--- Begin Data block ---

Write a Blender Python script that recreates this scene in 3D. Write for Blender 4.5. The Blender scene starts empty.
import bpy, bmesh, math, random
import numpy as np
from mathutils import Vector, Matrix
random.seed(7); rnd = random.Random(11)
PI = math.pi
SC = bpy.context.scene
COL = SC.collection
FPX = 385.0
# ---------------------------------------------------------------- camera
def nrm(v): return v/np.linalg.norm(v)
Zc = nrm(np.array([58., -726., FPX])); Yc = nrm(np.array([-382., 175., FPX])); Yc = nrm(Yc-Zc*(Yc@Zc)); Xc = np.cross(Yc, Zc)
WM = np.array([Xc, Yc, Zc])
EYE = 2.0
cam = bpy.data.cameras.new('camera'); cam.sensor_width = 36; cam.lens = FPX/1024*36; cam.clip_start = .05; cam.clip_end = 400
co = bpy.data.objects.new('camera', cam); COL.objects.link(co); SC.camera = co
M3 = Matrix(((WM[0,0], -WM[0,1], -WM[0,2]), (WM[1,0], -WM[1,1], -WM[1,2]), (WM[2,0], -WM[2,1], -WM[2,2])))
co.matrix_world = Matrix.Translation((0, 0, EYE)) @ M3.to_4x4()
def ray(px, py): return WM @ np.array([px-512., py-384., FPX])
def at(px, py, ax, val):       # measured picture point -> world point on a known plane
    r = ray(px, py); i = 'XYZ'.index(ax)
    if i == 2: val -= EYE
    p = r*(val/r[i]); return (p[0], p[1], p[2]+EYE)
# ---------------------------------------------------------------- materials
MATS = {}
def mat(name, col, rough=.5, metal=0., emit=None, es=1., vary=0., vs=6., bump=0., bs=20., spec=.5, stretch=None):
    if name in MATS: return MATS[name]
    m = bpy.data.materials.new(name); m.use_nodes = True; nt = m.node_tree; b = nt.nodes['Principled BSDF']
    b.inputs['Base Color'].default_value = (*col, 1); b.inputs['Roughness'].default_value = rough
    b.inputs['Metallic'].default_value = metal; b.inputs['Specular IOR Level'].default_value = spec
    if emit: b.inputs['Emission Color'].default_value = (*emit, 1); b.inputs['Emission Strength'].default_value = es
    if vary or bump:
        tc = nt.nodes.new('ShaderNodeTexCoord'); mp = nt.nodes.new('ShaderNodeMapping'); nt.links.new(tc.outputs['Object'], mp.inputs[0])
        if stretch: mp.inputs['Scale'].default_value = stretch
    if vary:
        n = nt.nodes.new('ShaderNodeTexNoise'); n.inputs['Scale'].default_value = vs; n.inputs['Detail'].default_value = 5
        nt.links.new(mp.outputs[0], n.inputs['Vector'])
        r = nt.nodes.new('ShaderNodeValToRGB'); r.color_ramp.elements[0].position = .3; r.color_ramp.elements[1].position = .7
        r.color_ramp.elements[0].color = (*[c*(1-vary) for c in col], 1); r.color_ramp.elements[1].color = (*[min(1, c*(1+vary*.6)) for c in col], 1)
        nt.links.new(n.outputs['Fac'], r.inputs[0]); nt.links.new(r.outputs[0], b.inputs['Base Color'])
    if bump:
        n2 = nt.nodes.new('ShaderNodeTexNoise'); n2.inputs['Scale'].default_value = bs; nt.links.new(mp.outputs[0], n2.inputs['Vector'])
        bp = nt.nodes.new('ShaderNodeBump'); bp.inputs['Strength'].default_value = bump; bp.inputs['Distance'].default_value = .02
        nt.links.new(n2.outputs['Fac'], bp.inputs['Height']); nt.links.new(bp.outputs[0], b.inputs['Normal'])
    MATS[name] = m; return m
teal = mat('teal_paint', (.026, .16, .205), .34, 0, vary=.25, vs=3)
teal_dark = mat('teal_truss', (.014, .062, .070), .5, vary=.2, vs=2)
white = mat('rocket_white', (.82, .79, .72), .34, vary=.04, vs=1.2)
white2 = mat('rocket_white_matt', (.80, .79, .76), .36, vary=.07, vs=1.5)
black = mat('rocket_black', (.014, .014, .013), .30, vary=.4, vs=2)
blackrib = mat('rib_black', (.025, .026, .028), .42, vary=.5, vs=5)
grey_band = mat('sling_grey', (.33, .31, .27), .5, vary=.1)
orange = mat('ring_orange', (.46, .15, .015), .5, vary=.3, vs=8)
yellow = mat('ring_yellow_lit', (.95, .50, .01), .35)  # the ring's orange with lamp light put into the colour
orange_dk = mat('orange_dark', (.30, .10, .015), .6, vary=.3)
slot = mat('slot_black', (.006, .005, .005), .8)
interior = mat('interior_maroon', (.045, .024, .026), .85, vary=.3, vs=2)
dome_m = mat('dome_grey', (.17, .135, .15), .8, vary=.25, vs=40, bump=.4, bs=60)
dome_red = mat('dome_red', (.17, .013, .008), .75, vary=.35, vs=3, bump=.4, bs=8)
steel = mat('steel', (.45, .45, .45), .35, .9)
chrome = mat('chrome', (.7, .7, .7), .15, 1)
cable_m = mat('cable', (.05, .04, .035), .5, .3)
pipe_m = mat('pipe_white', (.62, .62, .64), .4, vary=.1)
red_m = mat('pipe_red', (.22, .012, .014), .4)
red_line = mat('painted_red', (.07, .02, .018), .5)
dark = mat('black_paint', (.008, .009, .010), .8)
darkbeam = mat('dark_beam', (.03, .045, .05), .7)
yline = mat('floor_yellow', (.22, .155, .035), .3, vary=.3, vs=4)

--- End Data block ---

- Requirements
Reproduce the material in full, with no word added or dropped.

- Full solution
Write a Blender Python script that recreates this scene in 3D. Write for Blender 4.5. The Blender scene starts empty.
import bpy, bmesh, math, random
import numpy as np
from mathutils import Vector, Matrix
random.seed(7); rnd = random.Random(11)
PI = math.pi
SC = bpy.context.scene
COL = SC.collection
FPX = 385.0
# ---------------------------------------------------------------- camera
def nrm(v): return v/np.linalg.norm(v)
Zc = nrm(np.array([58., -726., FPX])); Yc = nrm(np.array([-382., 175., FPX])); Yc = nrm(Yc-Zc*(Yc@Zc)); Xc = np.cross(Yc, Zc)
WM = np.array([Xc, Yc, Zc])
EYE = 2.0
cam = bpy.data.cameras.new('camera'); cam.sensor_width = 36; cam.lens = FPX/1024*36; cam.clip_start = .05; cam.clip_end = 400
co = bpy.data.objects.new('camera', cam); COL.objects.link(co); SC.camera = co
M3 = Matrix(((WM[0,0], -WM[0,1], -WM[0,2]), (WM[1,0], -WM[1,1], -WM[1,2]), (WM[2,0], -WM[2,1], -WM[2,2])))
co.matrix_world = Matrix.Translation((0, 0, EYE)) @ M3.to_4x4()
def ray(px, py): return WM @ np.array([px-512., py-384., FPX])
def at(px, py, ax, val):       # measured picture point -> world point on a known plane
    r = ray(px, py); i = 'XYZ'.index(ax)
    if i == 2: val -= EYE
    p = r*(val/r[i]); return (p[0], p[1], p[2]+EYE)
# ---------------------------------------------------------------- materials
MATS = {}
def mat(name, col, rough=.5, metal=0., emit=None, es=1., vary=0., vs=6., bump=0., bs=20., spec=.5, stretch=None):
    if name in MATS: return MATS[name]
    m = bpy.data.materials.new(name); m.use_nodes = True; nt = m.node_tree; b = nt.nodes['Principled BSDF']
    b.inputs['Base Color'].default_value = (*col, 1); b.inputs['Roughness'].default_value = rough
    b.inputs['Metallic'].default_value = metal; b.inputs['Specular IOR Level'].default_value = spec
    if emit: b.inputs['Emission Color'].default_value = (*emit, 1); b.inputs['Emission Strength'].default_value = es
    if vary or bump:
        tc = nt.nodes.new('ShaderNodeTexCoord'); mp = nt.nodes.new('ShaderNodeMapping'); nt.links.new(tc.outputs['Object'], mp.inputs[0])
        if stretch: mp.inputs['Scale'].default_value = stretch
    if vary:
        n = nt.nodes.new('ShaderNodeTexNoise'); n.inputs['Scale'].default_value = vs; n.inputs['Detail'].default_value = 5
        nt.links.new(mp.outputs[0], n.inputs['Vector'])
        r = nt.nodes.new('ShaderNodeValToRGB'); r.color_ramp.elements[0].position = .3; r.color_ramp.elements[1].position = .7
        r.color_ramp.elements[0].color = (*[c*(1-vary) for c in col], 1); r.color_ramp.elements[1].color = (*[min(1, c*(1+vary*.6)) for c in col], 1)
        nt.links.new(n.outputs['Fac'], r.inputs[0]); nt.links.new(r.outputs[0], b.inputs['Base Color'])
    if bump:
        n2 = nt.nodes.new('ShaderNodeTexNoise'); n2.inputs['Scale'].default_value = bs; nt.links.new(mp.outputs[0], n2.inputs['Vector'])
        bp = nt.nodes.new('ShaderNodeBump'); bp.inputs['Strength'].default_value = bump; bp.inputs['Distance'].default_value = .02
        nt.links.new(n2.outputs['Fac'], bp.inputs['Height']); nt.links.new(bp.outputs[0], b.inputs['Normal'])
    MATS[name] = m; return m
teal = mat('teal_paint', (.026, .16, .205), .34, 0, vary=.25, vs=3)
teal_dark = mat('teal_truss', (.014, .062, .070), .5, vary=.2, vs=2)
white = mat('rocket_white', (.82, .79, .72), .34, vary=.04, vs=1.2)
white2 = mat('rocket_white_matt', (.80, .79, .76), .36, vary=.07, vs=1.5)
black = mat('rocket_black', (.014, .014, .013), .30, vary=.4, vs=2)
blackrib = mat('rib_black', (.025, .026, .028), .42, vary=.5, vs=5)
grey_band = mat('sling_grey', (.33, .31, .27), .5, vary=.1)
orange = mat('ring_orange', (.46, .15, .015), .5, vary=.3, vs=8)
yellow = mat('ring_yellow_lit', (.95, .50, .01), .35)  # the ring's orange with lamp light put into the colour
orange_dk = mat('orange_dark', (.30, .10, .015), .6, vary=.3)
slot = mat('slot_black', (.006, .005, .005), .8)
interior = mat('interior_maroon', (.045, .024, .026), .85, vary=.3, vs=2)
dome_m = mat('dome_grey', (.17, .135, .15), .8, vary=.25, vs=40, bump=.4, bs=60)
dome_red = mat('dome_red', (.17, .013, .008), .75, vary=.35, vs=3, bump=.4, bs=8)
steel = mat('steel', (.45, .45, .45), .35, .9)
chrome = mat('chrome', (.7, .7, .7), .15, 1)
cable_m = mat('cable', (.05, .04, .035), .5, .3)
pipe_m = mat('pipe_white', (.62, .62, .64), .4, vary=.1)
red_m = mat('pipe_red', (.22, .012, .014), .4)
red_line = mat('painted_red', (.07, .02, .018), .5)
dark = mat('black_paint', (.008, .009, .010), .8)
darkbeam = mat('dark_beam', (.03, .045, .05), .7)
yline = mat('floor_yellow', (.22, .155, .035), .3, vary=.3, vs=4)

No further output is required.